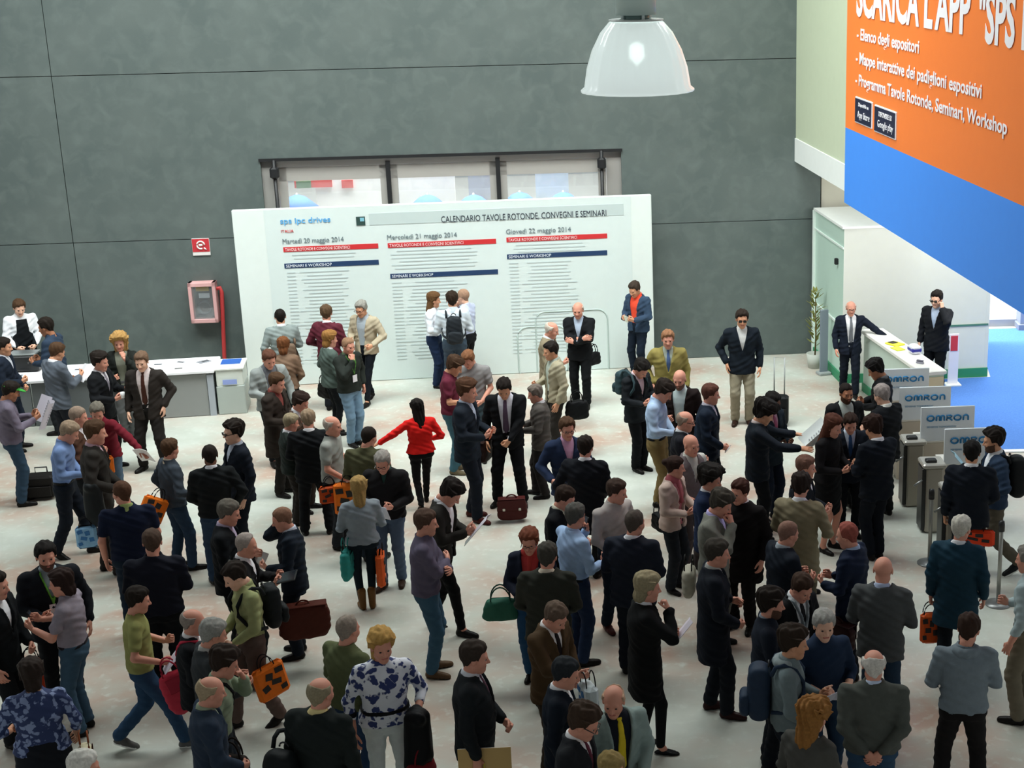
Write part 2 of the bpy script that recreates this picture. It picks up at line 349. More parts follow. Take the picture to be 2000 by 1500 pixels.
# feet: (x, y, z, yaw) right then left
LEG = {
 'stand': ((.105, .0, 0, -14), (-.105, .01, 0, 14)), 'wide': ((.17, .0, 0, -20), (-.17, .02, 0, 18)), 'close': ((.065, .0, 0, -8), (-.065, .01, 0, 10)),
 'contra': ((.10, .10, 0, -18), (-.10, -.04, 0, 12)), 'contra2': ((.10, -.05, 0, -16), (-.11, .11, 0, 14)),
 'walk': ((.08, .33, 0, -5), (-.08, -.28, .035, 5)), 'walk2': ((.08, -.28, .035, -5), (-.08, .33, 0, 5)),
 'step': ((.08, .20, 0, -8), (-.09, -.16, .01, 8)), 'step2': ((.09, -.16, .01, -8), (-.08, .20, 0, 8)),
}
def blend(a, b, t): return ''.join('%02x' % int(int(a[i:i+2], 16) * (1 - t) + int(b[i:i+2], 16) * t) for i in (0, 2, 4))
def ik(A, T, l1, l2, hint):
    A, T, hint = np.array(A, float), np.array(T, float), np.array(hint, float); d = T - A; L = np.linalg.norm(d); mx = (l1 + l2) * .995
    if L > mx: T = A + d / L * mx; d = T - A; L = mx
    u = d / L; a = (l1 * l1 - l2 * l2 + L * L) / (2 * L); hh = math.sqrt(max(l1 * l1 - a * a, 0))
    n = hint - u * (hint @ u); n /= np.linalg.norm(n) + 1e-9; return A + u * a + n * hh, T
def frame(zd, yd):
    z = Vector(zd).normalized(); y = Vector(yd); y = (y - z * y.dot(z)).normalized(); return Matrix((y.cross(z), y, z)).transposed()
PEOPLE = []; SPEC = []
def P(*a, **k): SPEC.append((a, k))
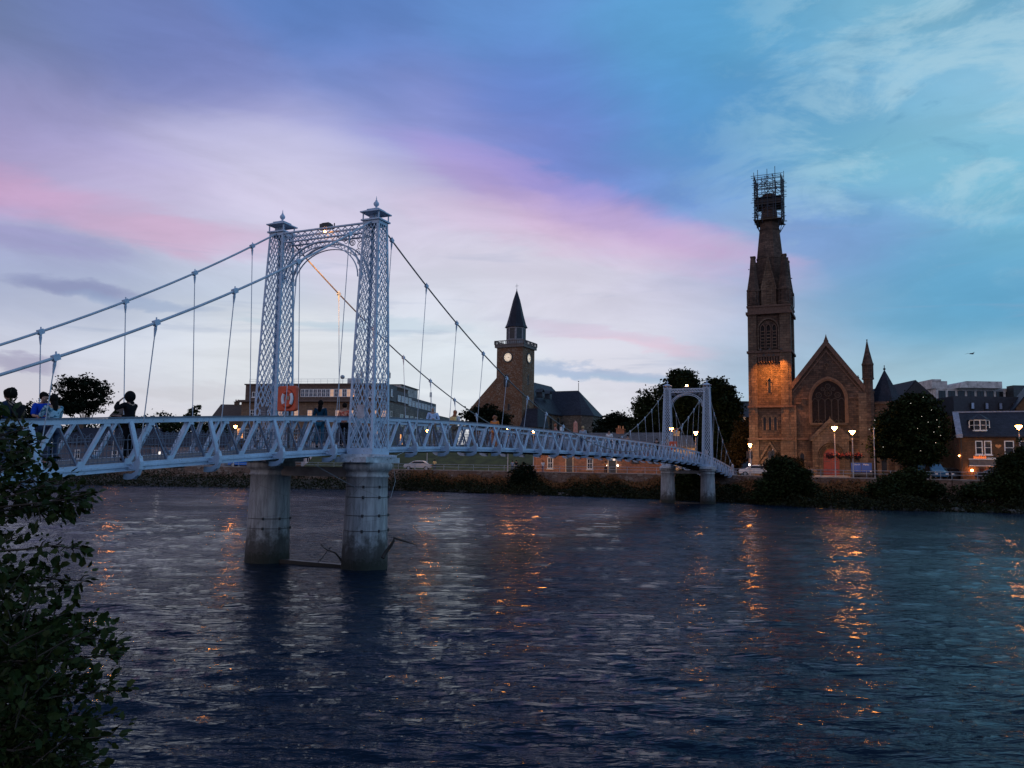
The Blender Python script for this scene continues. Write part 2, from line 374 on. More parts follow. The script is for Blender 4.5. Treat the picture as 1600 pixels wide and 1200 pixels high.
# ------------------------------------------------------------------ mesh builder
class MB:
    def __init__(s): s.v = []; s.f = []; s.sm = []
    def add(s, vs, fs, smooth=False):
        b = len(s.v); s.v.extend([tuple(v) for v in vs]); s.f.extend([tuple(i + b for i in f) for f in fs]); s.sm.extend([smooth] * len(fs))
    def box(s, x0, x1, y0, y1, z0, z1):
        s.add([(x0,y0,z0),(x1,y0,z0),(x1,y1,z0),(x0,y1,z0),(x0,y0,z1),(x1,y0,z1),(x1,y1,z1),(x0,y1,z1)],
              [(0,3,2,1),(4,5,6,7),(0,1,5,4),(1,2,6,5),(2,3,7,6),(3,0,4,7)])
    def bar(s, p, q, w, h, up=(0, 0, 1), caps=True):
        p = Vector(p); q = Vector(q); d = (q - p)
        if d.length < 1e-6: return
        d.normalize(); u = Vector(up)
        a = d.cross(u)
        if a.length < 1e-4: a = d.cross(Vector((1, 0, 0)))
        a.normalize(); b = a.cross(d).normalized()
        a = a * (w / 2); b = b * (h / 2)
        s.add([p-a-b, p+a-b, p+a+b, p-a+b, q-a-b, q+a-b, q+a+b, q-a+b],
              [(0,1,5,4),(1,2,6,5),(2,3,7,6),(3,0,4,7)] + ([(0,3,2,1),(4,5,6,7)] if caps else []))
    def tube(s, pts, r, n=8, caps=True):
        pts = [Vector(p) for p in pts]; m = len(pts)
        rs = r if isinstance(r, (list, tuple)) else [r] * m
        vs = []; a = None
        for i, p in enumerate(pts):
            d = (pts[min(i + 1, m - 1)] - pts[max(i - 1, 0)]).normalized()
            if a is None:
                a = d.cross(Vector((0, 0, 1)))
                if a.length < .1: a = d.cross(Vector((1, 0, 0)))
            a = (a - d * a.dot(d)).normalized(); b = d.cross(a)
            for k in range(n):
                t = 2 * math.pi * k / n; vs.append(p + (a * math.cos(t) + b * math.sin(t)) * rs[i])
        fs = [(i*n+k, i*n+(k+1)%n, (i+1)*n+(k+1)%n, (i+1)*n+k) for i in range(m-1) for k in range(n)]
        s.add(vs, fs, True)
        if caps: s.add(vs[:n], [tuple(range(n))[::-1]]); s.add(vs[-n:], [tuple(range(n))])
    def lathe(s, prof, n=24, c=(0, 0), smooth=True, ph=0.0):
        vs = [(c[0] + r*math.cos(2*math.pi*k/n+ph), c[1] + r*math.sin(2*math.pi*k/n+ph), z) for r, z in prof for k in range(n)]
        fs = [(i*n+k, i*n+(k+1)%n, (i+1)*n+(k+1)%n, (i+1)*n+k) for i in range(len(prof)-1) for k in range(n)]
        s.add(vs, fs, smooth)
        s.add(vs[:n], [tuple(range(n))[::-1]]); s.add(vs[-n:], [tuple(range(n))])
    def prism(s, pts, fr, d0, d1):
        # pts: 2D outline (u, z); fr maps (u, depth, z) to local space
        n = len(pts)
        vs = [fr(u, d0, z) for u, z in pts] + [fr(u, d1, z) for u, z in pts]
        s.add(vs, [tuple(range(n)), tuple(range(2*n-1, n-1, -1))] + [(i, i+n, (i+1)%n+n, (i+1)%n) for i in range(n)])
    def band(s, outer, inner, fr, d0, d1, closed=False):
        n = len(outer)
        vs = [fr(u, d, z) for d in (d0, d1) for ring in (outer, inner) for u, z in ring]
        m = n if closed else n - 1
        fs = []
        for i in range(m):
            j = (i + 1) % n
            fs += [(i, j, n+j, n+i), (2*n+i, 3*n+i, 3*n+j, 2*n+j), (i, 2*n+i, 2*n+j, j), (n+i, n+j, 3*n+j, 3*n+i)]
        if not closed: fs += [(0, n, 3*n, 2*n), (n-1, 3*n-1, 4*n-1, 2*n-1)]
        s.add(vs, fs)
    def sphere(s, c, r, n=10, m=6, sz=1.0):
        prof = [(r*math.sin(math.pi*i/m) + 1e-4, c[2] - r*sz*math.cos(math.pi*i/m)) for i in range(m+1)]
        s.lathe(prof, n, (c[0], c[1]))
    def build(s, name, mat, parent=None, loc=None):
        me = bpy.data.meshes.new(name); me.from_pydata(s.v, [], s.f)
        me.polygons.foreach_set('use_smooth', s.sm); me.materials.append(mat); me.update()
        o = bpy.data.objects.new(name, me); C.objects.link(o)
        if parent is not None: o.parent = parent
        if loc is not None: o.location = loc
        return o
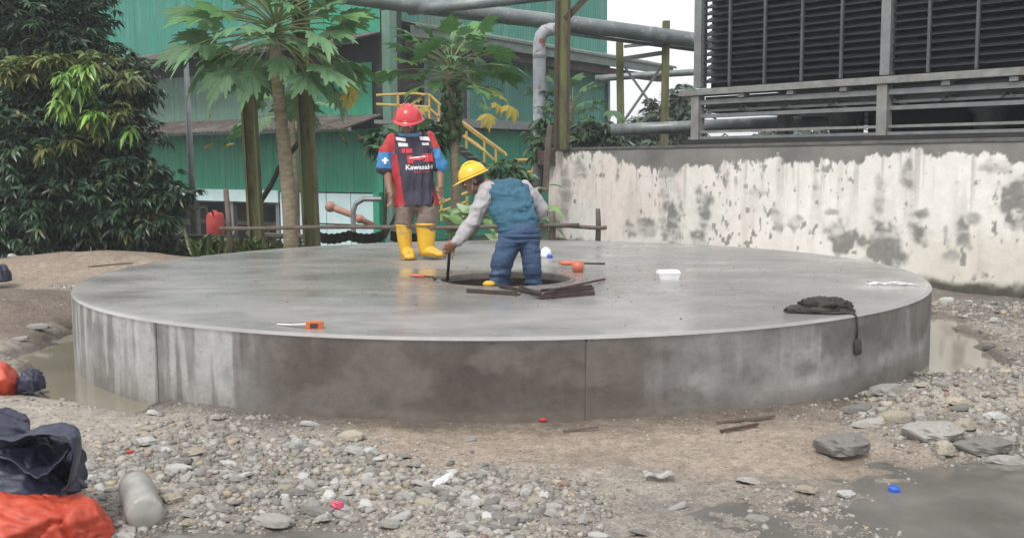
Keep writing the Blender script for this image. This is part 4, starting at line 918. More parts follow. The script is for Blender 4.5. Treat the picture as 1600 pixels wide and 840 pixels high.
# ------------------------------------------------------------ people
def remesh(ob, vox, it=4, fac=.5):
    m = ob.modifiers.new('r', 'REMESH'); m.mode = 'VOXEL'; m.voxel_size = vox; m.use_smooth_shade = True
    s = ob.modifiers.new('s', 'SMOOTH'); s.iterations = it; s.factor = fac
    dg = bpy.context.evaluated_depsgraph_get(); dg.update(); me = bpy.data.meshes.new_from_object(ob.evaluated_get(dg))
    mats = list(ob.data.materials); ob.modifiers.clear(); old = ob.data; ob.data = me; me.name = ob.name
    me.materials.clear(); [me.materials.append(x) for x in mats]
    me.polygons.foreach_set('material_index', [0]*len(me.polygons)); me.polygons.foreach_set('use_smooth', [True]*len(me.polygons)); return ob
def wrinkle(ob, amp, sc, seed, aniso=(1,1,1), hem=None):
    me = ob.data; n_ = len(me.vertices); co = np.zeros(n_*3); me.vertices.foreach_get('co', co); co = co.reshape(-1, 3)
    no = np.zeros(n_*3); me.vertices.foreach_get('normal', no); no = no.reshape(-1, 3)
    a = fbm(co[:, 0]*sc*aniso[0]+co[:, 1]*sc*.7, co[:, 2]*sc*aniso[2]+co[:, 1]*sc*.3, seed, 3); a = 1-abs(a*2-1)*2
    co += no*(amp*(a-.5))[:, None]; me.vertices.foreach_set('co', co.ravel()); me.update()
def capsule(mb, pts, rad, side=(1,0,0), n=16, end=True):
    mb.tube(pts, rad, n, True, side=side)
    for p, r in list(zip(pts, rad))[:None if end else -1]:
        ra, rb = r if isinstance(r, (tuple, list)) else (r, r); mb.ell(p, (ra, rb, min(ra, rb)), n=16, m=10)
def hand(mb, wr, fwd, side, s=1.0, curl=.5, th=1):
    """palm and five fingers; fwd = towards the fingertips, side = towards the thumb"""
    wr = Vector(wr); f = Vector(fwd).normalized(); sd = Vector(side); sd = (sd-f*sd.dot(f)).normalized(); nn = f.cross(sd)*th
    M = Matrix((sd, nn, f)).transposed()
    mb.ell(wr+f*.045*s, (.045*s, .019*s, .056*s), M, 12, 8); mb.tube([wr-f*.03*s, wr+f*.03*s], [.028*s, .032*s], 10)
    for i, (o, L_) in enumerate(((.031,.075),(.011,.083),(-.010,.078),(-.030,.062))):
        p = wr+f*.088*s+sd*o*s; c = 0; pts = [p-f*.02*s]; dv = f.copy()
        for k in range(3):
            c += curl*(.55+.12*i); dv = f*cos(c)+nn*sin(c)+sd*o*1.5; p = p+dv.normalized()*L_*s*(.42,.32,.26)[k]; pts.append(p)
        mb.tube(pts, [.0115*s, .0105*s, .0095*s, .0075*s], 8)
    p = wr+f*.028*s+sd*.036*s; mb.tube([p-sd*.015*s, p+(sd*.7+f*.7)*.032*s, p+(sd*.45+f*.9+nn*curl)*.062*s], [.0145*s, .0125*s, .009*s], 8)
def colour_faces(ob, mats, fn):
    me = ob.data; me.materials.clear(); [me.materials.append(m) for m in mats]; w_ = np.array(world_off(ob)); n_ = len(me.polygons)
    c = np.zeros(n_*3); me.polygons.foreach_get('center', c); c = c.reshape(-1, 3)+w_; px, py = projn(c[:, 0], c[:, 1], c[:, 2])
    me.polygons.foreach_set('material_index', fn(px, py, c).astype(np.int32)); me.update()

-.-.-

The exercise. Only the lines from the start of the records above through the line containing "def P(*a, **k): SPEC.append((a, k))" should be returned, exactly and with both ends, please; the pictures stay out.

Solved exercise.
Write part 2 of the bpy script that recreates this picture. It picks up at line 349. More parts follow. Take the picture to be 2000 by 1500 pixels.
# feet: (x, y, z, yaw) right then left
LEG = {
 'stand': ((.105, .0, 0, -14), (-.105, .01, 0, 14)), 'wide': ((.17, .0, 0, -20), (-.17, .02, 0, 18)), 'close': ((.065, .0, 0, -8), (-.065, .01, 0, 10)),
 'contra': ((.10, .10, 0, -18), (-.10, -.04, 0, 12)), 'contra2': ((.10, -.05, 0, -16), (-.11, .11, 0, 14)),
 'walk': ((.08, .33, 0, -5), (-.08, -.28, .035, 5)), 'walk2': ((.08, -.28, .035, -5), (-.08, .33, 0, 5)),
 'step': ((.08, .20, 0, -8), (-.09, -.16, .01, 8)), 'step2': ((.09, -.16, .01, -8), (-.08, .20, 0, 8)),
}
def blend(a, b, t): return ''.join('%02x' % int(int(a[i:i+2], 16) * (1 - t) + int(b[i:i+2], 16) * t) for i in (0, 2, 4))
def ik(A, T, l1, l2, hint):
    A, T, hint = np.array(A, float), np.array(T, float), np.array(hint, float); d = T - A; L = np.linalg.norm(d); mx = (l1 + l2) * .995
    if L > mx: T = A + d / L * mx; d = T - A; L = mx
    u = d / L; a = (l1 * l1 - l2 * l2 + L * L) / (2 * L); hh = math.sqrt(max(l1 * l1 - a * a, 0))
    n = hint - u * (hint @ u); n /= np.linalg.norm(n) + 1e-9; return A + u * a + n * hh, T
def frame(zd, yd):
    z = Vector(zd).normalized(); y = Vector(yd); y = (y - z * y.dot(z)).normalized(); return Matrix((y.cross(z), y, z)).transposed()
PEOPLE = []; SPEC = []
def P(*a, **k): SPEC.append((a, k))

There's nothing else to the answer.